##### Material for the task #####
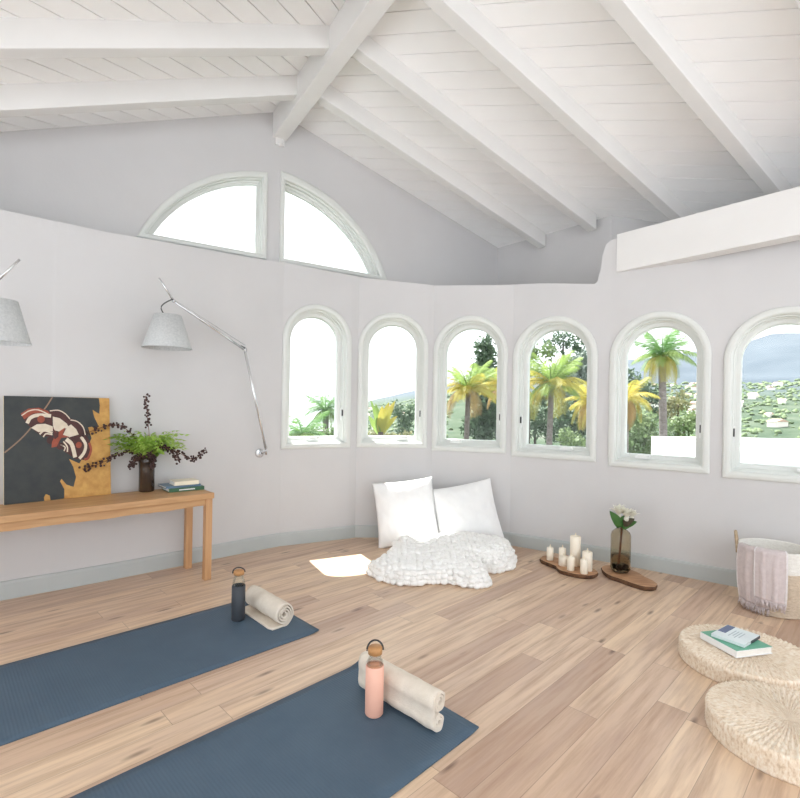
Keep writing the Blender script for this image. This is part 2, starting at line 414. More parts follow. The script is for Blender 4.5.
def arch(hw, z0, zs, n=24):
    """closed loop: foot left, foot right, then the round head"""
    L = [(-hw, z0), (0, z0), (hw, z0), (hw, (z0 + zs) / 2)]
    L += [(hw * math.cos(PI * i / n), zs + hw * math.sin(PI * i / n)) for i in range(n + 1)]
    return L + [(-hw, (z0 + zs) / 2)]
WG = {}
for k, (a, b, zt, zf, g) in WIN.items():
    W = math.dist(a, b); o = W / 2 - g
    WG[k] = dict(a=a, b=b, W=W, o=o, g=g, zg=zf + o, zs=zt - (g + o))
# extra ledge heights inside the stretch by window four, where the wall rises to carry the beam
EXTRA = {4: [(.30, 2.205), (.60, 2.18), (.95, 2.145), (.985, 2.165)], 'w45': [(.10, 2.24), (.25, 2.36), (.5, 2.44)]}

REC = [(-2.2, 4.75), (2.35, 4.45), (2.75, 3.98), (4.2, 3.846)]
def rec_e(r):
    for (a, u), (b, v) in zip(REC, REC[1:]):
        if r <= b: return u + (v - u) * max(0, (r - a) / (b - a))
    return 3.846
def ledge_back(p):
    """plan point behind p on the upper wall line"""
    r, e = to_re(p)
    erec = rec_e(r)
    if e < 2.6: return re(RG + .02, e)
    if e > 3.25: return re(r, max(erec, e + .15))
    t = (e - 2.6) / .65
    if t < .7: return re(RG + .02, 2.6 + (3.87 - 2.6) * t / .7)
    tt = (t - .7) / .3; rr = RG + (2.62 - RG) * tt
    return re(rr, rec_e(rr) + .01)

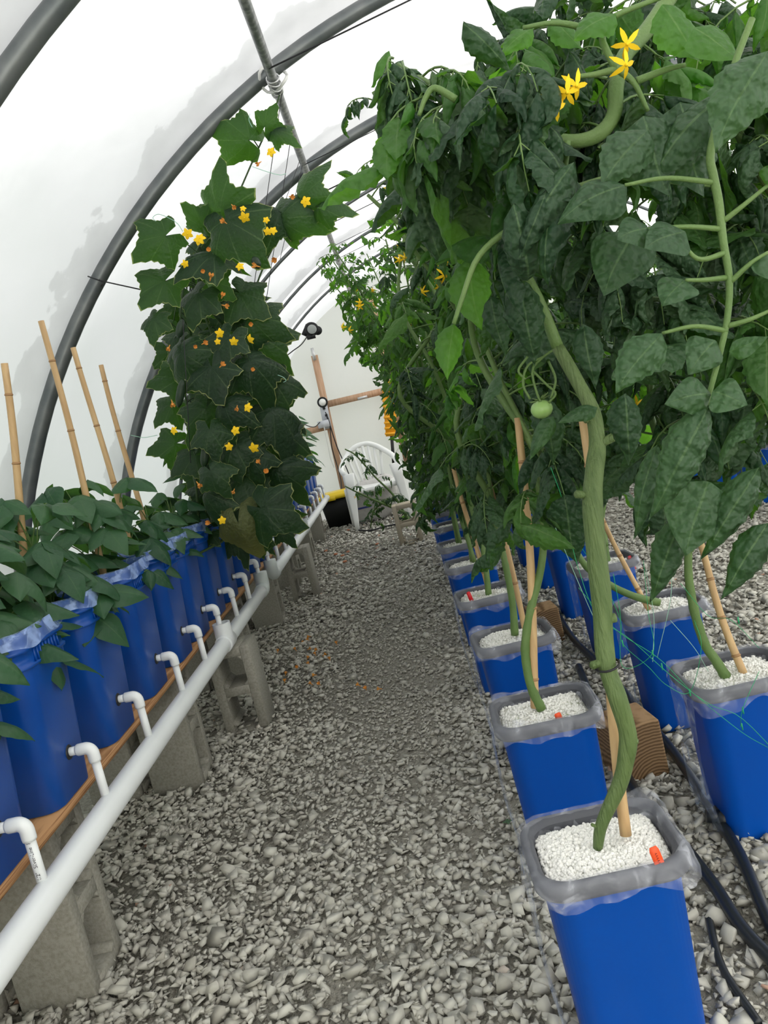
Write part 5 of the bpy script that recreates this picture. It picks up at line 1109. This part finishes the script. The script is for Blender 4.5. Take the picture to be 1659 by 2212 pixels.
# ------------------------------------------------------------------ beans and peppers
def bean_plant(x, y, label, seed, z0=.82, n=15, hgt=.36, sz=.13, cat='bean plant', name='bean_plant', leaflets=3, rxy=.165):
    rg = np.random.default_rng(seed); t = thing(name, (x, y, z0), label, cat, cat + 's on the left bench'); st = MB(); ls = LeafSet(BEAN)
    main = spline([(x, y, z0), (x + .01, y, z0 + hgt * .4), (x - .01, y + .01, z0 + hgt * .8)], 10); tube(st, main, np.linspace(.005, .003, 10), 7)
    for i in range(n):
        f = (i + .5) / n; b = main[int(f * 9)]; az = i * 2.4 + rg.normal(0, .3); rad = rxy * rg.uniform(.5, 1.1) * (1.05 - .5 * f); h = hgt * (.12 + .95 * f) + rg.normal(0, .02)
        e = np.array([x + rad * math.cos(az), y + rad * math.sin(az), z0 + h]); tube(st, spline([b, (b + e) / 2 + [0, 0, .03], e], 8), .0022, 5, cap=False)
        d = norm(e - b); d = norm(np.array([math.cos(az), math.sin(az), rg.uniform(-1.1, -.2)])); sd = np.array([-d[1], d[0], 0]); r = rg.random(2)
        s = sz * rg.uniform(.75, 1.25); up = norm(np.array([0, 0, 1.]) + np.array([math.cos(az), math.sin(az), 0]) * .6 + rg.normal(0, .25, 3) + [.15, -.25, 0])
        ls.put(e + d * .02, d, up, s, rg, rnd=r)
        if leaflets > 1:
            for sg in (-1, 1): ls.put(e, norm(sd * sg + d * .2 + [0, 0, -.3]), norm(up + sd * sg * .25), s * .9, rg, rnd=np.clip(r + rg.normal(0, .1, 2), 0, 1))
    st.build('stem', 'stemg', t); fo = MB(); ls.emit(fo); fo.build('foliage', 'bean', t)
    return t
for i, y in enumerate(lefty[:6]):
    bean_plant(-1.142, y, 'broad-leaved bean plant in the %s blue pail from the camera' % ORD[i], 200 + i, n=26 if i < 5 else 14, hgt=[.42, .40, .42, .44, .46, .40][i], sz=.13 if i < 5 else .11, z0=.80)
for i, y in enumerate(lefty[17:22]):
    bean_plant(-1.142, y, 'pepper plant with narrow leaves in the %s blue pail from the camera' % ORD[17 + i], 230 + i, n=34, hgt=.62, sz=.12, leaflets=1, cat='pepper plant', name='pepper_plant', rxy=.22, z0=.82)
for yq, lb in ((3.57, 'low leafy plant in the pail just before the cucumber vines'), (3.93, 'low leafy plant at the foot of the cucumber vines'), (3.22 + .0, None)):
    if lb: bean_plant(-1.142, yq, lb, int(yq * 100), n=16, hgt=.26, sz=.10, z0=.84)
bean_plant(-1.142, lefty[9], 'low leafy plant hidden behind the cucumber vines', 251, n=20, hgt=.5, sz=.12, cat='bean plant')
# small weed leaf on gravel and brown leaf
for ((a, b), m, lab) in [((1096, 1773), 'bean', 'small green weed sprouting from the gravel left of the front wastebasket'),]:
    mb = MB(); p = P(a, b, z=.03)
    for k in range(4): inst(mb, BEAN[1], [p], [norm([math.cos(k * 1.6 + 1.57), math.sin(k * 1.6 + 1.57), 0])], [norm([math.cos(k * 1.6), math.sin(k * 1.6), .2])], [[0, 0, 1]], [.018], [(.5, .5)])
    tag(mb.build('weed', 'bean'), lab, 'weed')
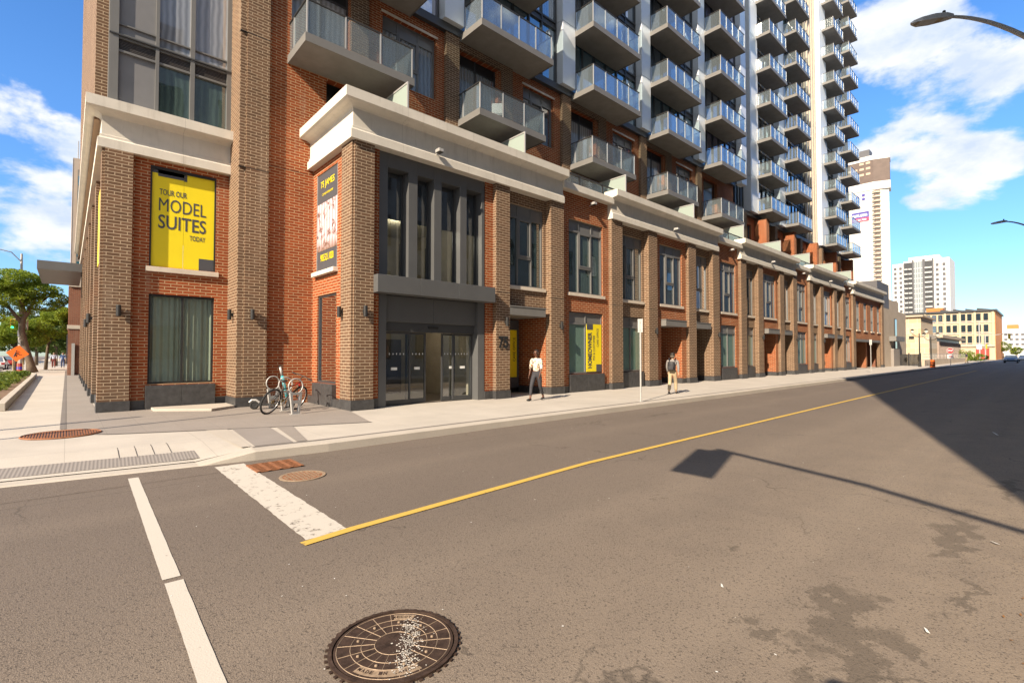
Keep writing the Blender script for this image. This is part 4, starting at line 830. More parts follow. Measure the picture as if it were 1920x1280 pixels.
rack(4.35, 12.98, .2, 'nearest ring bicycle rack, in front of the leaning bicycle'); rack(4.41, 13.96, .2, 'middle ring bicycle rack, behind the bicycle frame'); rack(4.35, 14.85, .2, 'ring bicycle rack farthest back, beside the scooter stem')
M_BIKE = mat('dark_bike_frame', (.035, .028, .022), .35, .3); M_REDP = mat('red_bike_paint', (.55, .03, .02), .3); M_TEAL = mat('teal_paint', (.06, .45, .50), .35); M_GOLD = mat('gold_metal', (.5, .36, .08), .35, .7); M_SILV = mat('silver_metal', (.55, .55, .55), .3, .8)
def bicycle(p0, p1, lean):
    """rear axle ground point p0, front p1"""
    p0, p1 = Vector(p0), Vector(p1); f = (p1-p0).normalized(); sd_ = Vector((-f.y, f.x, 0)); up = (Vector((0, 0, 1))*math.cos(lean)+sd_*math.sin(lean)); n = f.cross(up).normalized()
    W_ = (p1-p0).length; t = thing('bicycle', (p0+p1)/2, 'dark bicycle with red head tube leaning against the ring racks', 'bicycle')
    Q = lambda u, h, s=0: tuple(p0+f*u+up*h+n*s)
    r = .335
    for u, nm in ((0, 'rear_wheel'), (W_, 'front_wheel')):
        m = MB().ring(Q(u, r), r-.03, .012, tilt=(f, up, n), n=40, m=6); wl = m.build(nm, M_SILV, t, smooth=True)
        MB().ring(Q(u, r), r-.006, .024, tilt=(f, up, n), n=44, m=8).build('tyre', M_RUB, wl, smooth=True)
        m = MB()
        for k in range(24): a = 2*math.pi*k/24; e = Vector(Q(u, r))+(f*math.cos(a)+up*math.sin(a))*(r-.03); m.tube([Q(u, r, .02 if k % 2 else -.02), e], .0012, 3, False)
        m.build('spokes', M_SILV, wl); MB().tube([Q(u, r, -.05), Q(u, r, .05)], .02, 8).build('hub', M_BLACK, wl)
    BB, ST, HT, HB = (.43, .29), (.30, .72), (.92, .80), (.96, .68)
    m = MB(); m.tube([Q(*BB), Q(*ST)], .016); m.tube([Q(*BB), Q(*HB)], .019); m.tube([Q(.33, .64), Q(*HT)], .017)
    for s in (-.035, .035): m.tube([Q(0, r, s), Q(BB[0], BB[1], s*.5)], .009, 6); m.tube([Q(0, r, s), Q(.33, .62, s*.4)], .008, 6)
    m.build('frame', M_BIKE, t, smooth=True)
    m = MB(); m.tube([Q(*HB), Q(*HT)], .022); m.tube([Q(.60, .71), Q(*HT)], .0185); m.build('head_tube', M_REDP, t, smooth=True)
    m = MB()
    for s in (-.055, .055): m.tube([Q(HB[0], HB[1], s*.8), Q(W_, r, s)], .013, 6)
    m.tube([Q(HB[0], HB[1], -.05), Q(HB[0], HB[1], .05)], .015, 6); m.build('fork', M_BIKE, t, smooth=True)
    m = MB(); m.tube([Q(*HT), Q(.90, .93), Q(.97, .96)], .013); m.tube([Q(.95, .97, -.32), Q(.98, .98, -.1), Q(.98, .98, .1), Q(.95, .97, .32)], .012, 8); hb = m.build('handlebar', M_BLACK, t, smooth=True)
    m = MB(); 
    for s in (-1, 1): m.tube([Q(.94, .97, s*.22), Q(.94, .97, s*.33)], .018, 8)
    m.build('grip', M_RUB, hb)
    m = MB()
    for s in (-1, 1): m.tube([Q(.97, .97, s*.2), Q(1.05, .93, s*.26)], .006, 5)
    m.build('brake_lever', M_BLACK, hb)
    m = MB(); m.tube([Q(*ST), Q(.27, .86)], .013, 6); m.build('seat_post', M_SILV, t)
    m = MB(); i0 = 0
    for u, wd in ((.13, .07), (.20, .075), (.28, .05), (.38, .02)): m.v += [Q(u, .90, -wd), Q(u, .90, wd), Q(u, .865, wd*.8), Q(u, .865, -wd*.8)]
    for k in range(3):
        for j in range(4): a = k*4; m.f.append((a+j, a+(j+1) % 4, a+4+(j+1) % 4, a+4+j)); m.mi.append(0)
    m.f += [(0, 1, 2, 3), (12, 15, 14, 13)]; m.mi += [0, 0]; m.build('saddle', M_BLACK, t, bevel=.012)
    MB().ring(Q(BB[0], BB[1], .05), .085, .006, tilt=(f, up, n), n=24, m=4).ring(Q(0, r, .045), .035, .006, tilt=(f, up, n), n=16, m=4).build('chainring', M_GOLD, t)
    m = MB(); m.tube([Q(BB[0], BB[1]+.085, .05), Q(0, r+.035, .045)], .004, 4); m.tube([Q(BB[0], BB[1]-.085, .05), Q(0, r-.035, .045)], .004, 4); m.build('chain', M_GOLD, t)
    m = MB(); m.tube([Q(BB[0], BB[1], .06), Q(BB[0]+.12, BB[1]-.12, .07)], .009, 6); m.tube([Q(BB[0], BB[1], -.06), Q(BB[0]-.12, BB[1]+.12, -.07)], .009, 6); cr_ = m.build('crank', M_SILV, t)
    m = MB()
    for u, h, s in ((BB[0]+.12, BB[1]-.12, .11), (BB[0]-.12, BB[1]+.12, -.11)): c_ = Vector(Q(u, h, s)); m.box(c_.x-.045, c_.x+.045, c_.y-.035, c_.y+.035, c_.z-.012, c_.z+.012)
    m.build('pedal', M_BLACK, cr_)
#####
● **The request**
Give again exactly the lines running from the beginning of the material above through the line that contains "return re(rr, rec_e(rr) + .01)", and leave out every picture.

● **Reply to the exercise**
Keep writing the Blender script for this image. This is part 2, starting at line 414. More parts follow. The script is for Blender 4.5.
def arch(hw, z0, zs, n=24):
    """closed loop: foot left, foot right, then the round head"""
    L = [(-hw, z0), (0, z0), (hw, z0), (hw, (z0 + zs) / 2)]
    L += [(hw * math.cos(PI * i / n), zs + hw * math.sin(PI * i / n)) for i in range(n + 1)]
    return L + [(-hw, (z0 + zs) / 2)]
WG = {}
for k, (a, b, zt, zf, g) in WIN.items():
    W = math.dist(a, b); o = W / 2 - g
    WG[k] = dict(a=a, b=b, W=W, o=o, g=g, zg=zf + o, zs=zt - (g + o))
# extra ledge heights inside the stretch by window four, where the wall rises to carry the beam
EXTRA = {4: [(.30, 2.205), (.60, 2.18), (.95, 2.145), (.985, 2.165)], 'w45': [(.10, 2.24), (.25, 2.36), (.5, 2.44)]}

REC = [(-2.2, 4.75), (2.35, 4.45), (2.75, 3.98), (4.2, 3.846)]
def rec_e(r):
    for (a, u), (b, v) in zip(REC, REC[1:]):
        if r <= b: return u + (v - u) * max(0, (r - a) / (b - a))
    return 3.846
def ledge_back(p):
    """plan point behind p on the upper wall line"""
    r, e = to_re(p)
    erec = rec_e(r)
    if e < 2.6: return re(RG + .02, e)
    if e > 3.25: return re(r, max(erec, e + .15))
    t = (e - 2.6) / .65
    if t < .7: return re(RG + .02, 2.6 + (3.87 - 2.6) * t / .7)
    tt = (t - .7) / .3; rr = RG + (2.62 - RG) * tt
    return re(rr, rec_e(rr) + .01)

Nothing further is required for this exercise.